Monsieur Moi
Je n'arrive pas à trouver intéressante la question que Raphaël Enthoven pose chaque soir depuis 5 jours à ses invités dans l'émission de France-Culture intitulée Les Nouveaux chemins de la connaissance : Pourquoi écrit-on de l'autofiction ?
Je pensais déjà cela avant, et ce que j'entends tous les soirs me conforte dans cette opinion : l'autofiction, cette forme d'autobiographie sans rigueur et sans véritable travail introspectif ne se propose réellement d'autre but que d'émouvoir des journalistes en mal de confessions. Rien ne captive davantage la culture post-moderne que le dévoilement narcissique et la confusion entre le public et le privé. Encore faut-il que ce dévoilement corresponde à l'idée qu'on se fait d'un strip-tease : sans fausse pudeur, il n'y a pas de plaisir. Voilà donc pourquoi l'autobiographie ne nous suffit plus.
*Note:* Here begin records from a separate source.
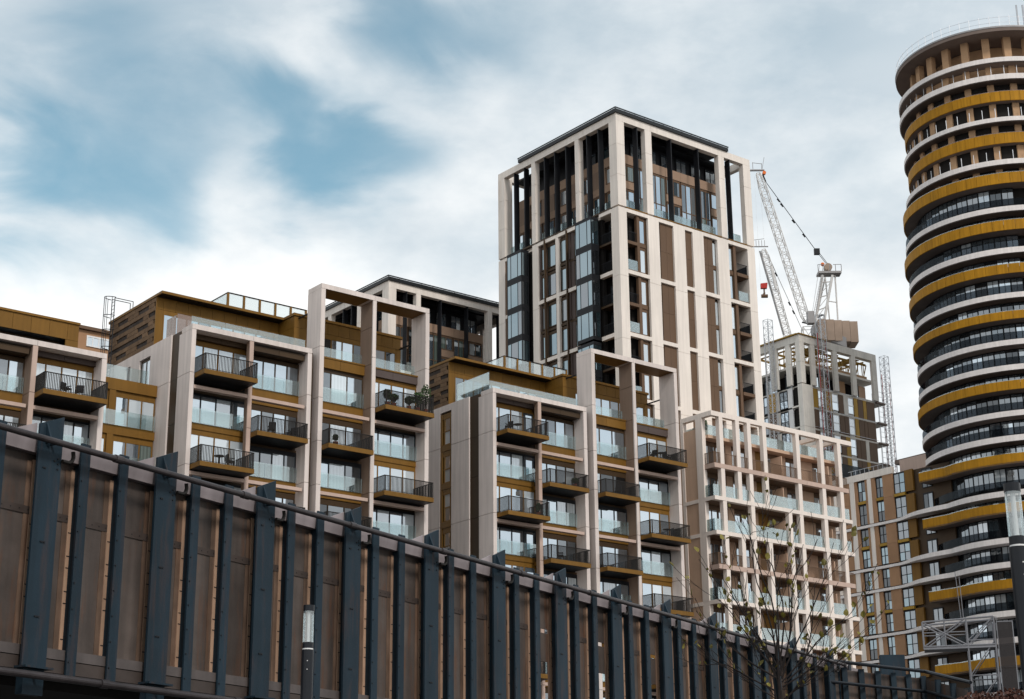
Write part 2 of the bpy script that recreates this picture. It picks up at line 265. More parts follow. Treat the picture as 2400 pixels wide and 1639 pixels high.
TH = R(38.3); UX, UY = math.cos(TH), math.sin(TH)
CO = Vector((-1.58852161, 129.99029425))        # south corner of the third apartment block: origin of the estate's grid
def WP(u, d, z=0): return Vector((CO.x + UX * u - UY * d, CO.y + UY * u + UX * d, z))
def S_(b, side):
    return b if not side else (b[2], b[3], b[0], b[1], b[4], b[5])
class Bld:
    """a building on the estate grid: x = along its street front, y = into the building, z = up"""
    def __init__(s, name, label, cat, u, d, group=None):
        s.root = bpy.data.objects.new(name, None); COL.objects.link(s.root); s.root.location = WP(u, d); s.root.rotation_euler = (0, 0, TH); s.root.empty_display_size = 2
        tag(s.root, label, cat, group); s.u = u; s.d = d; ABS[s.root.name] = Vector((0, 0, 0))
    def box(s, name, u0, u1, d0, d1, z0, z1, m, par=None):
        return link(name, boxmesh(u1 - u0, d1 - d0, z1 - z0, M[m]), par or s.root, (u0, d0, z0))
    def sb(s, name, side, a0, a1, p0, p1, z0, z1, m, par=None):
        return s.box(name, *S_((a0, a1, p0, p1, z0, z1), side), m, par)
    def multi(s, name, bl, m, par=None):
        me, o = multimesh(bl, M[m]); return link(name, me, par or s.root, o)
    def geo(s, name, v, f, m, par=None, smooth=False, loc=(0, 0, 0)):
        return link(name, mesh_from(name, v, f, M[m], smooth), par or s.root, loc)
    def stack(s, name, u0, u1, d0, d1, zs, m, gap=0.035):
        zs = sorted(zs)
        for a, b in zip(zs, zs[1:]): s.box(name, u0, u1, d0, d1, a + gap / 2, b - gap / 2, m)
    def row(s, name, side, cuts, p0, p1, z0, z1, m, gap=0.02):
        for a, b in zip(cuts, cuts[1:]): s.sb(name, side, a + gap / 2, b - gap / 2, p0, p1, z0, z1, m)
    def window(s, a0, a1, p, z0, z1, n, fm='bronze', head=0.0, side=False, kinds='sscb', fw=0.095, cuts=None, rows=1, transom=None):
        """a framed window; the panes are its children"""
        zt = z1 - head; dp = 0.10
        cuts = cuts or [a0 + (a1 - a0) * i / n for i in range(n + 1)]
        bl = [(a0, a1, p - dp / 2, p + dp / 2, z0, z0 + fw), (a0, a1, p - dp / 2, p + dp / 2, zt - fw, z1)]
        for i, c in enumerate(cuts):
            lo = c if i == 0 else c - fw / 2; hi = c if i == len(cuts) - 1 else c + fw / 2
            if i == 0: hi = c + fw
            if i == len(cuts) - 1: lo = c - fw
            bl.append((lo, hi, p - dp / 2 - 0.003, p + dp / 2 + 0.003, z0 + fw, zt - fw))
        zr = [z0 + fw, zt - fw] if not transom else [z0 + fw, z0 + (zt - z0) * transom, zt - fw]
        if transom:
            zz = zr[1]; bl.append((a0 + fw, a1 - fw, p - dp / 2 + 0.004, p + dp / 2 - 0.004, zz - fw / 2, zz + fw / 2))
        w = s.multi('window', [S_(b, side) for b in bl], fm)
        for i in range(len(cuts) - 1):
            for j in range(len(zr) - 1):
                k = random.choice(kinds); k = {'s': 'p_sky', 'c': 'p_curt', 'b': 'p_blind', 'd': 'p_dark', 'm': 'p_mid', 'g': 'p_green', 't': 'p_slate'}[k]
                lo = cuts[i] + (fw if i == 0 else fw / 2); hi = cuts[i + 1] - (fw if i == len(cuts) - 2 else fw / 2)
                s.sb('pane', side, lo, hi, p - 0.015, p + 0.015, zr[j], zr[j + 1], k, w)
        return w
    def glass(s, a0, a1, p, z0, z1, n=1, side=False, m='glass', par=None, name='glass_balustrade'):
        for i in range(n):
            x0 = a0 + (a1 - a0) * i / n; x1 = a0 + (a1 - a0) * (i + 1) / n
            s.sb(name, side, x0 + 0.01, x1 - 0.01, p - 0.012, p + 0.012, z0, z1, m, par)
    def railing(s, u0, u1, dout, din, z0, z1, m, par, left=True, right=True, step=0.115, bw=0.05, posts=0):
        bl = [(u0, u1, dout, dout + 0.05, z1 - 0.06, z1), (u0, u1, dout + 0.01, dout + 0.04, z0 + 0.05, z0 + 0.08)]
        n = max(2, int((u1 - u0) / step))
        for i in range(n + 1):
            c = u0 + (u1 - u0 - bw) * i / n; w = bw * (1.8 if i in (0, n) else 1)
            bl.append((c, c + w if i < n else c + bw, dout + 0.012, dout + 0.038, z0, z1 - 0.06))
        for flag, x in ((left, u0), (right, u1 - 0.05)):
            if not flag: continue
            bl.append((x, x + 0.05, dout + 0.052, din, z1 - 0.06, z1)); bl.append((x + 0.01, x + 0.04, dout + 0.052, din, z0 + 0.05, z0 + 0.08))
            k = max(2, int((din - dout) / step))
            for i in range(1, k + 1):
                c = dout + (din - dout - bw) * i / k; bl.append((x + 0.012, x + 0.038, c, c + bw, z0, z1 - 0.06))
        return s.multi('railing', bl, m, par)
    def balcony(s, u0, u1, dout, din, z0, z1, zr, fm='bronze', rm='rail', sm='black'):
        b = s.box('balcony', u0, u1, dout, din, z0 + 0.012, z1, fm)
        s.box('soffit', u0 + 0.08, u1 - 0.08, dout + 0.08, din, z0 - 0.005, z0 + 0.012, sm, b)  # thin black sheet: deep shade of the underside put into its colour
        s.railing(u0 + 0.03, u1 - 0.03, dout + 0.03, din, z1, zr, rm, b)
        return b
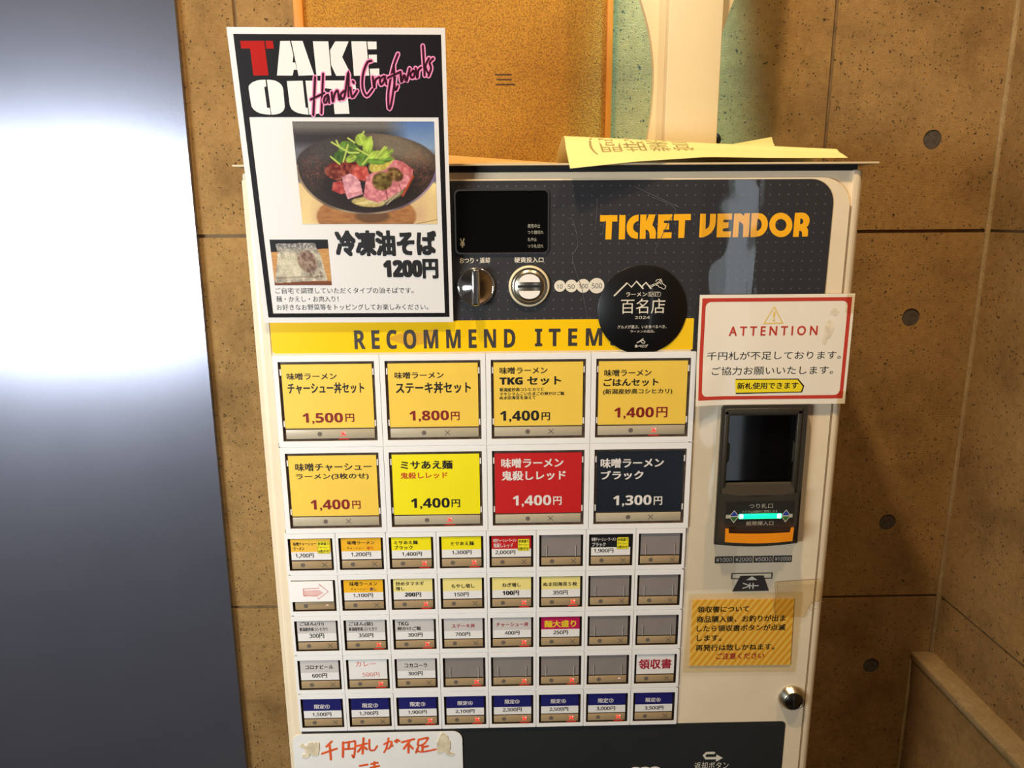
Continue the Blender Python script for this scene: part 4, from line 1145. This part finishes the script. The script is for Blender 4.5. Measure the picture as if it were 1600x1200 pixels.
# receipt notice in a laminate pouch
rec = thing('receipt_notice', 'yellow striped laminated receipt notice taped below the bill acceptor', 'notice', (0.232, 0.001, Z0+0.049))
ro = (-232, -1, -49)
mb = MB()
mb.prism([[(186.0, 57.0), (280.2, 56.0), (278.6, 123.2), (185.8, 123.8)]], 1.2, 1.7, 'receipt_yellow')
for q in PRINTS:
    if q[0] == 'rec':
        mb.text(q[1], q[2], q[3], q[4], q[5], 1.1, q[6], q[7])
mb.build('notice_card', rec, ro)
mb = MB(); mb.prism([[(179.4, 50.0), (285.2, 48.6), (285.8, 130.2), (182.0, 129.6)]], 0.7, 0.95, 'pouch_clear'); mb.build('laminate_pouch', rec, ro)
mb = MB()
mb.prism([[(258.8, 140.6), (298.6, 143.2), (305.6, 136.0), (305.0, 121.0), (296, 120.4), (292, 116), (288.6, 105.0), (262.2, 106.6), (259.8, 118), (260.6, 128)]], 0.2, 0.45, 'tape_clear')
mb.build('torn_tape', rec, ro, label='torn yellowed packing tape')
mb = MB()
mb.stroke([(259.0, 140.6), (279, 142), (298.4, 143.1)], 0.4, 0.1, 'seam'); mb.stroke([(259, 140.4), (260.6, 128), (259.8, 118), (262, 106.8)], 0.35, 0.1, 'seam')
mb.stroke([(288.6, 105.2), (292, 116), (296, 120.4), (305, 121)], 0.35, 0.1, 'seam')
mb.stroke([(292, 116), (294, 112), (299, 114)], 0.3, 0.1, 'seam')
mb.build('tape_edge', rec, ro)

# handwritten note at the foot of the buttons
nt_ = thing('handwritten_note', 'white laminated note with orange brush writing below the lowest buttons at left', 'note', (-0.103, 0.001, Z0-0.10))
no = (103, -1, 100)
mb = MB()
mb.prism([rrect(-184.5, -25.6, -112, -6.8, 9, 6, (1, 1, 1, 1))], 0.4, 0.9, 'note_white')
mb.prism([rrect(-180.8, -28.4, -106, -8.2, 7, 6, (1, 1, 1, 1))], 0.36, 0.42, 'note_white')
for p in STROKES['note']:
    mb.stroke(p, 1.9 if len(p) > 2 else 2.2, 0.25, 'brush_orange')
mb.build('note_card', nt_, no)
for s in ('residueL', 'residueR'):
    mb = MB(); mb.prism([STROKES[s][0]], -0.2, 0.36, 'residue'); mb.build('paper_residue', nt_, no, label='torn beige paper residue')

# ------------------------------------------------------------------ take-out poster (A5 laminate leaning out at its top)
poster = thing('poster', 'white framed TAKE OUT poster with noodle bowl photo, upper left of the ticket machine', 'poster', (-0.1013, -0.002, Z0+0.3801))
poster.rotation_euler = (math.atan2(0.033, 0.2146), math.radians(0.3), 0)
po = (-77, 0, 0)
mb = MB()
mb.box(0, 154, -0.1, 0.6, 0, 217, 'paper_white')
mb.prism([rect(4.2, 151, 4.4, 212.6), rect(8.4, 147.3, 7.8, 157.3)], -0.2, None, 'paper_black')
for c, p in POSTER_GLYPHS:
    mb.prism([p], -0.28, None, 'poster_red' if c == 'R' else 'w')
for w, m, y in ((3.5, 'poster_pink_light', -0.34), (2.7, 'poster_pink', -0.37), (1.5, 'poster_maroon', -0.42)):
    for p in SCRIPT_STROKES:
        mb.stroke(p, w, y, m)
for s, a, b, c, d, bo in POSTER_TEXT:
    mb.text(s, a, b, c, d, -0.2, 'k', bo)
mb.build('poster_sheet', poster, po)

# printed photographs on the poster, painted point by point
def vnoise(x, y, s, seed=0):
    x = x*s; y = y*s
    xi = np.floor(x).astype(int); yi = np.floor(y).astype(int)
    fx = x-xi; fy = y-yi
    fx = fx*fx*(3-2*fx); fy = fy*fy*(3-2*fy)
    def h(a, b):
        n = (a*374761393+b*668265263+seed*1442695041) & 0x7fffffff
        n = ((n ^ (n >> 13))*1274126177) & 0x7fffffff
        return ((n ^ (n >> 16)) & 0xffff)/65535.0
    return (h(xi, yi)*(1-fx)+h(xi+1, yi)*fx)*(1-fy)+(h(xi, yi+1)*(1-fx)+h(xi+1, yi+1)*fx)*fy

class Paint:
    def __init__(s, X, Y):
        s.X = X; s.Y = Y; s.C = np.zeros(X.shape+(3,))
    def over(s, a, rgb):
        rgb = np.asarray(rgb, float)
        if rgb.ndim == 1:
            rgb = rgb[None, None, :]
        s.C = s.C*(1-a[..., None])+rgb*a[..., None]
    def ell(s, cx, cy, rx, ry, ang=0, soft=0.06):
        a = math.radians(ang); dx = s.X-cx; dy = s.Y-cy
        u = (dx*math.cos(a)+dy*math.sin(a))/rx; v = (-dx*math.sin(a)+dy*math.cos(a))/ry
        return np.clip((1-np.sqrt(u*u+v*v))/soft+0.5, 0, 1)
    def poly(s, pts):
        ins = np.zeros(s.X.shape, bool); n = len(pts)
        for i in range(n):
            x1, y1 = pts[i]; x2, y2 = pts[(i+1) % n]
            if y1 == y2: continue
            c = ((s.Y >= min(y1, y2)) & (s.Y < max(y1, y2)) & (s.X < (x2-x1)*(s.Y-y1)/(y2-y1)+x1))
            ins ^= c
        return ins.astype(float)
    def line(s, x1, y1, x2, y2, w, soft=3):
        dx, dy = x2-x1, y2-y1; L = dx*dx+dy*dy
        t = np.clip(((s.X-x1)*dx+(s.Y-y1)*dy)/L, 0, 1)
        d = np.hypot(s.X-x1-t*dx, s.Y-y1-t*dy)
        return np.clip((w/2-d)/soft+0.5, 0, 1)

def picture(name, w, h, nx, ny, fn, parent, off, y):
    U, V = np.meshgrid((np.arange(nx+1))/nx, (np.arange(ny+1))/ny)
    rgb = np.clip(fn(U, V), 0, 255)/255.0
    l = np.where(rgb <= 0.04045, rgb/12.92, ((rgb+0.055)/1.055)**2.4)
    x0, z1 = off
    mb = MB()
    vs = [(x0+w*U[j, i], y, z1-h*V[j, i]) for j in range(ny+1) for i in range(nx+1)]
    fs = [(j*(nx+1)+i, (j+1)*(nx+1)+i, (j+1)*(nx+1)+i+1, j*(nx+1)+i+1) for j in range(ny) for i in range(nx)]
    mb.add(vs, fs, 'printed_photo')
    o = mb.build(name, parent, po)
    at = o.data.color_attributes.new('print', 'FLOAT_COLOR', 'POINT')
    c = np.ones(((nx+1)*(ny+1), 4)); c[:, :3] = l.reshape(-1, 3)
    at.data.foreach_set('color', c.ravel())
    return o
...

En effet, si la télévision ne nous avait pas habitués aux aveux extorqués par des journalistes avant tout soucieux de porter sur la "place publique" les affaires de coeur et de cul, nous en pincerions encore pour les oeuvres respectant le pacte autobiographique (ce pacte théorisé par Philippe Lejeune unissait un auteur qui essayait de dire la vérité sur lui-même et un lecteur qui essayait d'y croire malgré l'impossibilité de la tâche).
Aujourd'hui, on commence à nous raconter une histoire. Et puis au cours d'une péripétie on nous signale lourdement que cette histoire est arrivée à l'auteur du livre, comme si cela pouvait l'agrémenter de quoi que ce soit. Cette pratique fait aussi songer aux romans à clés du XVIIème siècle que l'on écrivait afin que des Grands de la cour pussent se reconnaître derrière les portraits de Nemours ou de la Princesse de Clèves. Jeu de mondains, l'autofiction n'aurait jamais pu dépasser en France le périphérique si le snobisme de certains profs d'université ne l'avaient exportée en Province.
Redisons-le : l'autofiction est une autobiographie molle. Je ne dis pas que l'autobiographie m'intéresse beaucoup. Mais au moins sa démarche était orientée vers un idéal de transparence. Tandis que l'autofiction est faite pour les demi-malins qu'intéressent davantage les frasques de telle ou telle sommité que la description sans cesse retentée de la condition humaine.